WHAT IS REQUIRED. Leave out all pictures. Return exactly the lines from the top of the material through the line containing "RIM_Z, WATER_Z, BED_Z, LEDGE_Z".

DATASET EXCERPTS.
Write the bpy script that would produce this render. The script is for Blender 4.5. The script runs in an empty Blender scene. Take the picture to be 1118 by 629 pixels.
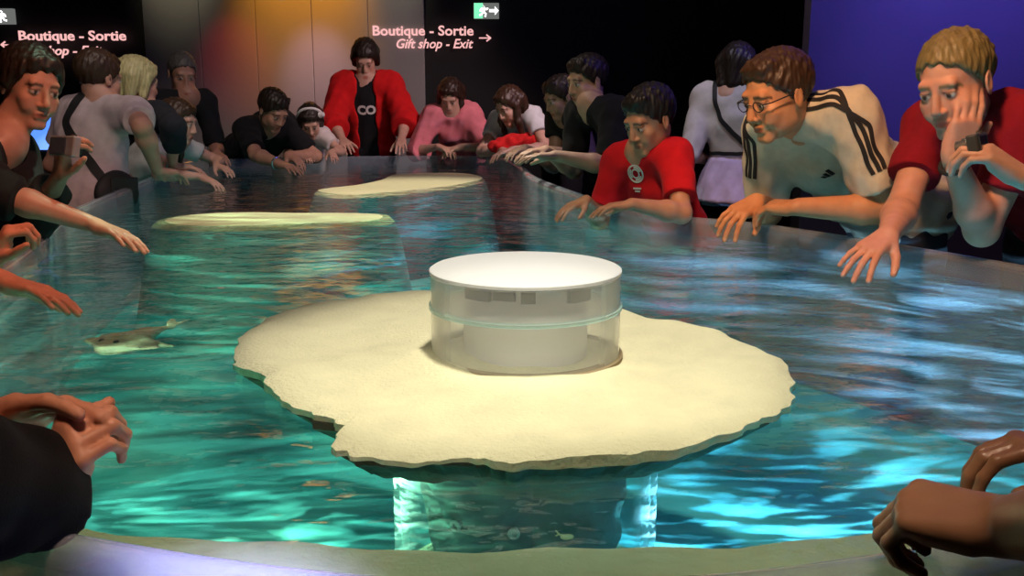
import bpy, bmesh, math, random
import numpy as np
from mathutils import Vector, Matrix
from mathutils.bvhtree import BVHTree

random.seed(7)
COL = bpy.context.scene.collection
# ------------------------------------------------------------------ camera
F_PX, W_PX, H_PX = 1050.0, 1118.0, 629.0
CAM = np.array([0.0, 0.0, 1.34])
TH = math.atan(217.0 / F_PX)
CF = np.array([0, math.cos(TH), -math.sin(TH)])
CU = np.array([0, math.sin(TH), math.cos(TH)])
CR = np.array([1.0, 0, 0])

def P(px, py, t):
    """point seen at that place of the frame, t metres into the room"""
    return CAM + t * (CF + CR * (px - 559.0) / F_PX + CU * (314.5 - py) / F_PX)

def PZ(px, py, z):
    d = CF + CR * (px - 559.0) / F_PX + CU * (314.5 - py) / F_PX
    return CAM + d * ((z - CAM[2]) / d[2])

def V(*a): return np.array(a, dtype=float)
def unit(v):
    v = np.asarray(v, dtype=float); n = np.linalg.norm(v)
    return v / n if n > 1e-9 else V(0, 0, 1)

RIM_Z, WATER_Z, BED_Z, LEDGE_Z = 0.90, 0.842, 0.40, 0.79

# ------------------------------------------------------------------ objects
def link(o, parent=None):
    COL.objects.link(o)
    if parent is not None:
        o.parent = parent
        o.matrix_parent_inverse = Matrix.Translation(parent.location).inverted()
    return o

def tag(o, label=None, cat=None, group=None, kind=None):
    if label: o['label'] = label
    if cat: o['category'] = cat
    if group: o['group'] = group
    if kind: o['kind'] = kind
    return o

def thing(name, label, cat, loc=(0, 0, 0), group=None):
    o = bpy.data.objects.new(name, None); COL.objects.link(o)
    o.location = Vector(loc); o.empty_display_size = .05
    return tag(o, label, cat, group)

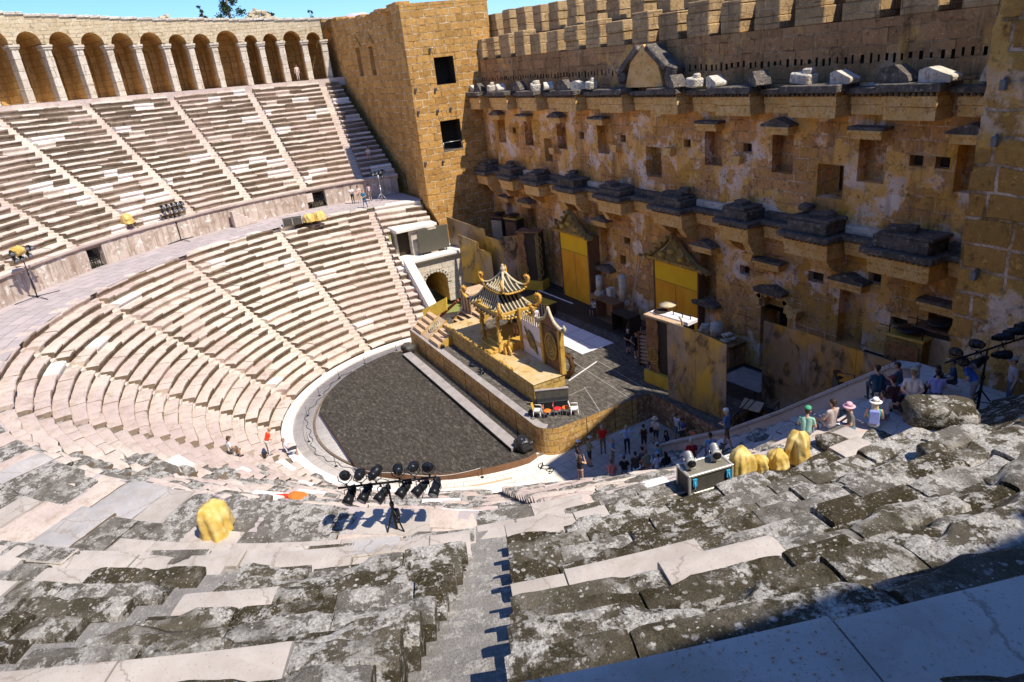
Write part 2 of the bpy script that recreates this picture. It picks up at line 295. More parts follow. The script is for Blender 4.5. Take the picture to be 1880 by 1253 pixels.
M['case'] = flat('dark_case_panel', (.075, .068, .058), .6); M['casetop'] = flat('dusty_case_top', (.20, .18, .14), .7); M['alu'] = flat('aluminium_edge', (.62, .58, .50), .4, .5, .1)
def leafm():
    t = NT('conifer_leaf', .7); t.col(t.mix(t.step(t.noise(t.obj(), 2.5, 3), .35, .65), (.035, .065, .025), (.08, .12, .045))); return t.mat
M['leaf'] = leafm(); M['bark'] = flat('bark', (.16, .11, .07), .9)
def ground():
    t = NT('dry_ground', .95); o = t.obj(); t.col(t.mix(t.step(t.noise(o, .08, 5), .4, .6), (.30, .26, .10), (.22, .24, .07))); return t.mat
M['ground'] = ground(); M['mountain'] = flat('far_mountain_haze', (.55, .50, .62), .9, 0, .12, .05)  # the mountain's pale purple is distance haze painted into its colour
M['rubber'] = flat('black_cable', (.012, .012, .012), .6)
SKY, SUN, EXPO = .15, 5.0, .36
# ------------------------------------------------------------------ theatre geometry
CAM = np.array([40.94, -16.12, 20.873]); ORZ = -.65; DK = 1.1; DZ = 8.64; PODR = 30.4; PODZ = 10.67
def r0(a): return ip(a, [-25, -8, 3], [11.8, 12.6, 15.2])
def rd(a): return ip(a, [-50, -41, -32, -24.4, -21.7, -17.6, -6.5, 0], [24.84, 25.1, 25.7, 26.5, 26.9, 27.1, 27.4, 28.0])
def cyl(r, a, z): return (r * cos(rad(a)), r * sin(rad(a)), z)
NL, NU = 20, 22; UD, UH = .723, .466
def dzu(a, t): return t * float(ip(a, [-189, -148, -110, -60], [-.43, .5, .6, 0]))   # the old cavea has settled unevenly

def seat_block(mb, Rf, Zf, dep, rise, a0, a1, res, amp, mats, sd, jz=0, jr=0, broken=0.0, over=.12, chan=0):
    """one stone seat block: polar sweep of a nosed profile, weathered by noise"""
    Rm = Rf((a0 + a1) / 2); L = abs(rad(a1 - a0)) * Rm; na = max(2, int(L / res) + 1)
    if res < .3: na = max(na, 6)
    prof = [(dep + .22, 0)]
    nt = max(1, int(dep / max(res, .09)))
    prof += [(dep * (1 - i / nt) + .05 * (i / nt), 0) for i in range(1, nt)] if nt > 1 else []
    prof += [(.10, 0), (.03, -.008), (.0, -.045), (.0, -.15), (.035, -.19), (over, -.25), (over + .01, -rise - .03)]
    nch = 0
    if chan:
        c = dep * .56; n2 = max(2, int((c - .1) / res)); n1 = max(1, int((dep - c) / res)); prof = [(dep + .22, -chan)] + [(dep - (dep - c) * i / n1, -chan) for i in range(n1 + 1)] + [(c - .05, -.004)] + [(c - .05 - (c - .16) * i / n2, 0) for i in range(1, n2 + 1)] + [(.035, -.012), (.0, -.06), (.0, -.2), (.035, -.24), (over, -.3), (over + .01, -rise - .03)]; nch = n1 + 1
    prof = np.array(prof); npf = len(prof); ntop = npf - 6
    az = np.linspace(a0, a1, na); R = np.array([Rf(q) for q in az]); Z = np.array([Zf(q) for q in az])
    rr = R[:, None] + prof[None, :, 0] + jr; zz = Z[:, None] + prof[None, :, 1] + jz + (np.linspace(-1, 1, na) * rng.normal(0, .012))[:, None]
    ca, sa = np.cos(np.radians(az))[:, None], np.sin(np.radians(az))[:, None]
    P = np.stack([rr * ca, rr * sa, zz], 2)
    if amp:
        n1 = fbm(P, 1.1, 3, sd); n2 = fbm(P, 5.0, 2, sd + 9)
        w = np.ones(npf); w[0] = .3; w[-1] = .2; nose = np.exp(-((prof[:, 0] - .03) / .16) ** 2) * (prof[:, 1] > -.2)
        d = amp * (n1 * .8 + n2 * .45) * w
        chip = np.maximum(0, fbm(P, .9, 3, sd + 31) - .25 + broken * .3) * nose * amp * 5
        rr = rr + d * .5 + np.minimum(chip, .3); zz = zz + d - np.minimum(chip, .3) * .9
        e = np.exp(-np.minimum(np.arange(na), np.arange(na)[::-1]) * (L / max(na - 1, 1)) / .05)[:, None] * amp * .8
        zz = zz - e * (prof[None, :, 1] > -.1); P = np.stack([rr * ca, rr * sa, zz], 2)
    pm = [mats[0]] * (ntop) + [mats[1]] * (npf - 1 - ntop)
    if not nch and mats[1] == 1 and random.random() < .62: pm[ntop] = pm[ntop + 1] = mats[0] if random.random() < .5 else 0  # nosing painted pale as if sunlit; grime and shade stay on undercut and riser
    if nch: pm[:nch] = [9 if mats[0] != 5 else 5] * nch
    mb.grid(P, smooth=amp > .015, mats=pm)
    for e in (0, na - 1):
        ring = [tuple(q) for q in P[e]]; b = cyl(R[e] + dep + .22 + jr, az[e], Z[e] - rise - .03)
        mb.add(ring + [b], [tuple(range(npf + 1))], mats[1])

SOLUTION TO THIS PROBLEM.
Write the bpy script that would produce this render. The script is for Blender 4.5. The script runs in an empty Blender scene. Take the picture to be 1118 by 629 pixels.
import bpy, bmesh, math, random
import numpy as np
from mathutils import Vector, Matrix
from mathutils.bvhtree import BVHTree

random.seed(7)
COL = bpy.context.scene.collection
# ------------------------------------------------------------------ camera
F_PX, W_PX, H_PX = 1050.0, 1118.0, 629.0
CAM = np.array([0.0, 0.0, 1.34])
TH = math.atan(217.0 / F_PX)
CF = np.array([0, math.cos(TH), -math.sin(TH)])
CU = np.array([0, math.sin(TH), math.cos(TH)])
CR = np.array([1.0, 0, 0])

def P(px, py, t):
    """point seen at that place of the frame, t metres into the room"""
    return CAM + t * (CF + CR * (px - 559.0) / F_PX + CU * (314.5 - py) / F_PX)

def PZ(px, py, z):
    d = CF + CR * (px - 559.0) / F_PX + CU * (314.5 - py) / F_PX
    return CAM + d * ((z - CAM[2]) / d[2])

def V(*a): return np.array(a, dtype=float)
def unit(v):
    v = np.asarray(v, dtype=float); n = np.linalg.norm(v)
    return v / n if n > 1e-9 else V(0, 0, 1)

RIM_Z, WATER_Z, BED_Z, LEDGE_Z = 0.90, 0.842, 0.40, 0.79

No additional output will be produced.